Part of the earthly job title I have given myself in my work is ‘Life Coach’. This title may suggest to some that I’m here to help you get your life in order and erase all sadness in your life so you can experience life in a state of total happiness, 24/7. But this isn’t the case, not at all.

Ask yourself: “Would you always WANT to be happy?” At first you may likely answer “YES! Who wouldn’t want to be always happy?” And that seems to be a very fair point, at first…

As Life Coach it is not my mission to take sadness out of the equation so that you can be happy for the rest of your life. Because the beautiful thing of having the unique human experience is the presence of emotions. And these emotions come in many flavours of which happiness and sadness are a couple which we experience regularly. However, we hold happiness in high regard and we would rather get rid of sadness.

What if I told you that if you were to live in a constant state of happiness, you would not be happy all the time? How would you be able to experience happiness if you never experience sadness? With the human experience comes dualism, which means that in order to have a conscious experience we need a spectrum on which every experience exist. How would you be able to tell something is warm if you didn’t experience cold? How would you know a rock s heavy if you don’t know the lightness of a feather? How would you know if a stone is hard when you know cotton to be soft?

It is not the presence of sadness that narrows our joy in life. In fact, without sadness we wouldn’t experience joy at all. However, it’s the identification with, and the resistance to, sadness that obstructs us to enjoy our human experience to the fullest. When sadness arises in us we take it personal. We believe we are sad, and we feel this is unwanted as we identify our personality with this emotion. When feeling sad, we do whatever we can to not feel this way. And as we resist sadness, we actually give it more fuel. We may be able to temporarily bury it as we watch a feel-good movie, we eat some chocolate, have a drink or whatever else we do to dull this emotion. We may also have a good chat with ourselves and tell ourselves we shouldn’t be feeling sad, that our sadness in this particular issue is trivial (and we compare how lucky we are to be western, after all we could have been born in poverty somewhere in Africa). But none of these tricks make our sadness go away. As we find these tricks to look the other way we don’t realise we are giving sadness more energy for it to later arise in us even stronger. Because sadness isn’t there to be taken away or ignored. Nor can it be taken away or ignored, as you probably have found out through during your life.

Now take happiness. When we feel happy, there’s no way we try to hide it. We are not going out of our way to smother it, to put it aside, to pretend it isn’t there.
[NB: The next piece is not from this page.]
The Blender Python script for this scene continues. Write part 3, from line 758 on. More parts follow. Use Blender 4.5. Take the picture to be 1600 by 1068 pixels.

We enjoy it, we bath in it, we gladly identify with it and we never want it to stop. Do you see how wanting happiness without having sadness means you prefer to only be partly human?

One of the most beautiful discoveries of being human is that happiness and sadness are on the flip side of the same coin. One couldn’t exist without the other. Therefore as Life Coach it is my mission to help you see how sadness allows for happiness, and that sadness isn’t the end of the world. Allowing sadness as part of your life, feeling it without judging it, and experiencing it without personally identifying with it paves the way to see the bliss that sadness offers. When this is experienced in the heart and when the personification of sadness is lifted, we will welcome sadness into our lives the same way we welcome happiness into our lives. We will come to realise that there are no good and bad emotions, just emotions. And it is these emotions that make our human experience so unique.

Thank you sadness! Thank you for your presence.